Atatürk gayet ciddi şekilde: “Peki sen niye gitmedin, bu kızcağızı alıp bak Paşa geliyormuş.”

 Yaşlı köylü: “Beni götürmediler, çok görmek istedim onu, yalvardım yakardım onca yolu çekemezsin dediler, bir ayağımı Balkan Harbinde bir ayağımı da Çanakkale’de yaraladım. Bu kızcağız torunumdur, annesi babası hastalıktan ölmüştür. Bana bakar, benim elim kolum ayaklarımdır” der.

Atatürk'ün gözlerine hüzün çökerek sorar: “Peki ola ki Gazi Paşa’yı görseydin ona ne derdin?”

Yaşlı köylü genç kızın elini tutarak: “Ne derdim biliyon mu ağa? Hiç bir şey demezdim, o bize şu torunum gibilere İngiliz’in Fransız’ın Yunan’ın belasından kurtarıp aç da olsa namusuyla yaşayacağı bir vatan vermiş, bizi gavurun zulmünden kurtarmış, bak ağa şu camiden gönül rahatlığı içinde ezan dinlememize sebep olmuş. Ben Gazi Paşa’ya ne derim... Ha ayaklarım tutmaz amma! Yine çağırsın aha bu torunumu alır onun emrinde savaşa koşa koşa gelirim.”

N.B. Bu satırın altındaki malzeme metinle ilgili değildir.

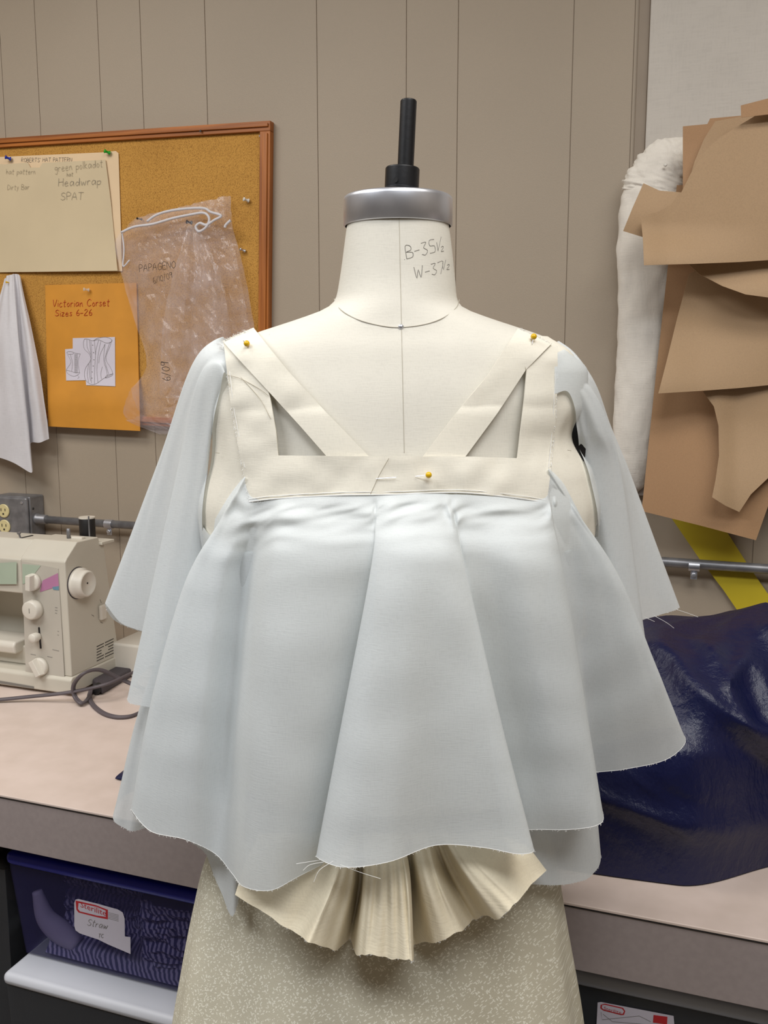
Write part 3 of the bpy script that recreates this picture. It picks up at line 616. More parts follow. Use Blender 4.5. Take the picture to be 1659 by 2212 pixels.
# folders
fo = thing('manila_folder', W(120, 585, .011), 'large buff card folder with pencil notes pinned on the cork board', 'folder')
fu = obj('back_leaf', *wall_poly([(0, 339), (225, 329), (250, 326), (256, 331), (264, 586), (30, 587), (-60, 588), (-60, 345)], .0115, .0012), M['manila2'], fo)
obj('front_leaf', *sheet([(-60, 352), (10, 355), (60, 351), (66, 362), (86, 362), (92, 352), (228, 345), (240, 440), (254, 585), (100, 587), (-60, 589)], lambda x, y: .0145+.010*sm((y-450)/200)*sm((x+50)/200)+.002*math.sin(y*.02)), M['manila'], fo, solid=.0008, smooth=True)
fs = lambda x, y: W(x, y, .0162+.010*sm((y-450)/200)*sm((x+50)/200)+.002*math.sin(y*.02))
fs0 = lambda x, y: W(x, y, .0133)
obj('title_writing', *writing("ROBERTS' HAT PATTERN", 46, 350, 8.5, fs0, .00035, -.01, 1.0), M['pencil'], fo)
for tx in (('hat pattern', 13, 376, 11, fs, .0003, -.0, 1.0), ('Dirty Bar', 16, 410, 11, fs, .0003, -.03, .95), ('green polkadot', 118, 371, 16, fs, .00032, -.10, .92), ('hat', 144, 381, 9, fs, .00032, -.05)):
    obj('pencil_note', *writing(*tx), M['pencil_faint'], fo)
obj('pencil_note', *writing('Headwrap', 126, 402, 17, fs, .00035, -.03, 1.15), M['pencil'], fo)
obj('pencil_note', *writing('SPAT', 131, 432, 16, fs, .00035, -.02, 1.15), M['pencil'], fo)
def pushpin(px, py, m, label, off, tilt=(.2, .1), s=1.0, parent=None):
    c = W(px, py, off); t = thing('push_pin', c, label, 'pin')
    d = Vector((tilt[0], -1, tilt[1])).normalized()
    obj('head', *lathe(c+d*.004, d, [(.0045*s, 0), (.0047*s, .001), (.0028*s, .003), (.0025*s, .008), (.0042*s, .0105), (.0044*s, .012), (.003*s, .0128)], 20), m, t, smooth=True)
    obj('needle', *tube([c+Vector((0, .006, 0)), c+d*.006], .0005, 6), M['silver'], t)
    return t
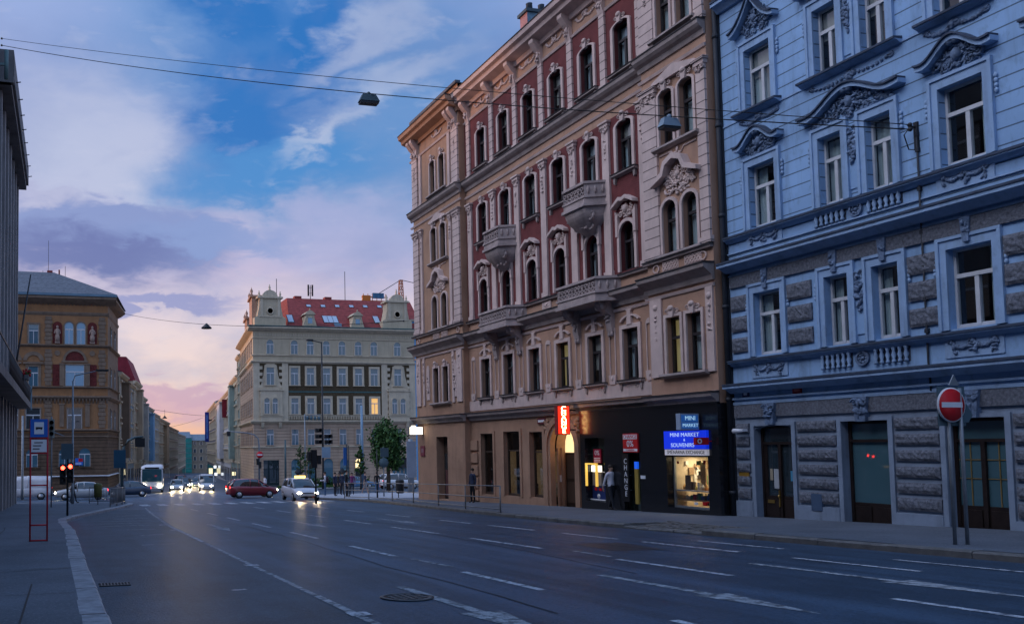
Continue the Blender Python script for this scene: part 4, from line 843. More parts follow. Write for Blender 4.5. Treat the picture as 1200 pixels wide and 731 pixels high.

 Bunu dinleyen Atatürk hüzünlü gözleri ile elini yaşlı köylünün omzuna koyup: “Benim milletim başkadır, benim milletim bambaşkadır. Bu milletin bir ferdi olmak bambaşkadır” der.

*****

TEBESSÜM

Kahraman Türk kadını

17 Mart 1923 Tarsus:
Mustafa Kemal istasyondan şehre doğru, bir süre yaya olarak yürüdü. O'nu görmek için sabahtan itibaren yolları dolduran Tarsusluların arasından neşe ile selamlar vererek, ilerledi. O sırada ansızın bir olayla karşılaştı.
Milli mücadeledeki çete giysili bir kadın, Atatürk'ün yolunu keserek ayağına kapandı. Gözyaşlarıyla şöyle haykırıyordu:
“Bastığın toprağa kurban olayım Paşam!”
Mustafa Kemal onu yerden kaldırmak için eğilirken kulağına bu kadının Kurtuluş Savaşında cephelerde çarpışmış olan (Adile Çavuş) olduğunu fısıldadılar.
Gözlerinden iki damla yaş düşen Mustafa Kemal, güneşten yüzü yanmış kadının elinden tutup ayağa kaldırdı ve ona şöyle seslendi:
“Kahraman Türk kadını! Sen yerlerde sürünmeye değil, omuzlar üzerinde yükselmeye layıksın."

*****

GÜNÜN SÖZÜ

Biz Türkler, bütün tarihimiz boyunca, hürriyet ve istiklale sembol olmuş bir milletiz.